Holding: The Court held that property received from a decedent is treated as held from the decedent’s death, so the two‑year holding period for the lower capital‑gains rate begins at death.

Real World Impact:
  • Heirs can count holding time from the decedent’s death for lower capital‑gains tax treatment.
  • Estate distributions no longer automatically delay eligibility for long‑term capital‑gains rates.
Topics: capital gains, inheritance and estates, tax rules for heirs, timing of inherited property

Summary

Background

These cases involve people who inherited property after someone died and then sold that property. The heirs included residuary legatees, a widow’s donee who took against a will, and an intestate heir.
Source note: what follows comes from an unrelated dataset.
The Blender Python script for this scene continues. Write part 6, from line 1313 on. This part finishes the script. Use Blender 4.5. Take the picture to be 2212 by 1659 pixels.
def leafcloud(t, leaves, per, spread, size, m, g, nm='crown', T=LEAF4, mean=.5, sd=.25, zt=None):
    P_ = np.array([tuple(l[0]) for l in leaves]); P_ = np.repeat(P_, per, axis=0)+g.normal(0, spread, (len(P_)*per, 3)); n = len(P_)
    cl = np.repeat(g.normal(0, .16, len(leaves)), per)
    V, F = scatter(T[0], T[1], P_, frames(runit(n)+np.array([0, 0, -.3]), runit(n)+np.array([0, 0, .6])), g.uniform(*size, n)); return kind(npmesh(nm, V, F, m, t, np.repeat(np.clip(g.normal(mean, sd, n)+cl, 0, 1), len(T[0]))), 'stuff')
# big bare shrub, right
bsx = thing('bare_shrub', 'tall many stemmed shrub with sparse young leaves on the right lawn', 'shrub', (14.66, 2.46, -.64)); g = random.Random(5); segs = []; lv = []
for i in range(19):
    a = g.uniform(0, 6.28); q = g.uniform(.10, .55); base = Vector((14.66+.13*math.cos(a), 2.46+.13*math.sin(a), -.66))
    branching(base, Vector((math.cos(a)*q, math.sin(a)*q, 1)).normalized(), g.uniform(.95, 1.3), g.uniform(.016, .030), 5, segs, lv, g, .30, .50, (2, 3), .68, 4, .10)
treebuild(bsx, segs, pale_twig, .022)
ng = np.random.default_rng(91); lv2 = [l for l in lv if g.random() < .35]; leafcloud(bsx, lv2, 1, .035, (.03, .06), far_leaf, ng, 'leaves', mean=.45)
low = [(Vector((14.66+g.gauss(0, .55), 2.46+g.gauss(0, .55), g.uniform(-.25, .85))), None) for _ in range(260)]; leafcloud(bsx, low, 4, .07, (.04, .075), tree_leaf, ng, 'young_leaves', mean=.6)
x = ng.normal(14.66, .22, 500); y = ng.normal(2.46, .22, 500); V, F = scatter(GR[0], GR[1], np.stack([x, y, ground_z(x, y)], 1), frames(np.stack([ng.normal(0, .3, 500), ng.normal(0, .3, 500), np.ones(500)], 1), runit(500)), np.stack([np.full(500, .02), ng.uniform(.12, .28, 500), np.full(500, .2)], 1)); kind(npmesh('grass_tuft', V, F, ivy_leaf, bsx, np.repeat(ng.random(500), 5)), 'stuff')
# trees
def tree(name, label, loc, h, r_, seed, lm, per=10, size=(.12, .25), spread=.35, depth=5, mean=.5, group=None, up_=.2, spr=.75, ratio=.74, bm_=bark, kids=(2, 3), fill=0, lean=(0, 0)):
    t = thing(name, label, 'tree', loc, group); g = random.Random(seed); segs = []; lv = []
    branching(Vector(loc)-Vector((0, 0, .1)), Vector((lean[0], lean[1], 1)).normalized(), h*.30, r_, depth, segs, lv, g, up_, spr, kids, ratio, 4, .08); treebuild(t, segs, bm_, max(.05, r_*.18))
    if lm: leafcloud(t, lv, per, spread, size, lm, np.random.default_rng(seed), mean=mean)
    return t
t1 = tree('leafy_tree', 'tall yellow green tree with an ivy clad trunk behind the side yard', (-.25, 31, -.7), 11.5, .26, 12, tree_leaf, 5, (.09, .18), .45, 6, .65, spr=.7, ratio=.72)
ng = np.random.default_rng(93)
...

Each sold inherited assets more than two years after the decedent’s death but less than two years after the estate actually distributed the property. The tax collector reclassified their profits as ordinary income, taxing at higher rates; the heirs reported the gains at the lower capital‑gains rate.

Reasoning

The central question was whether the two‑year holding period for the lower capital‑gains rate starts at the decedent’s death or at the later date when the estate distributes the property. The Court looked at the language of the Revenue Acts, past administrative rulings, and how similar phrases were used earlier. The Court concluded that property “held by the taxpayer” is owned from the date of acquisition, and when title derives from a decedent that acquisition date is the decedent’s death. The Court rejected the Commissioner’s argument that a later statutory rule about how to compute the taxable basis changes when the holding period begins.

Real world impact

Because the Court treated inherited property as held from the date of death, heirs who sell more than two years after that death can use the lower capital‑gains rate even if distribution occurred later. The decision relies on existing administrative practice and statutory language, and it resolves conflicts among lower courts about the correct start date.

Dissents or concurrances

Three Justices disagreed and would have ruled for the Government, relying on a different appellate court view that supports using distribution timing as controlling.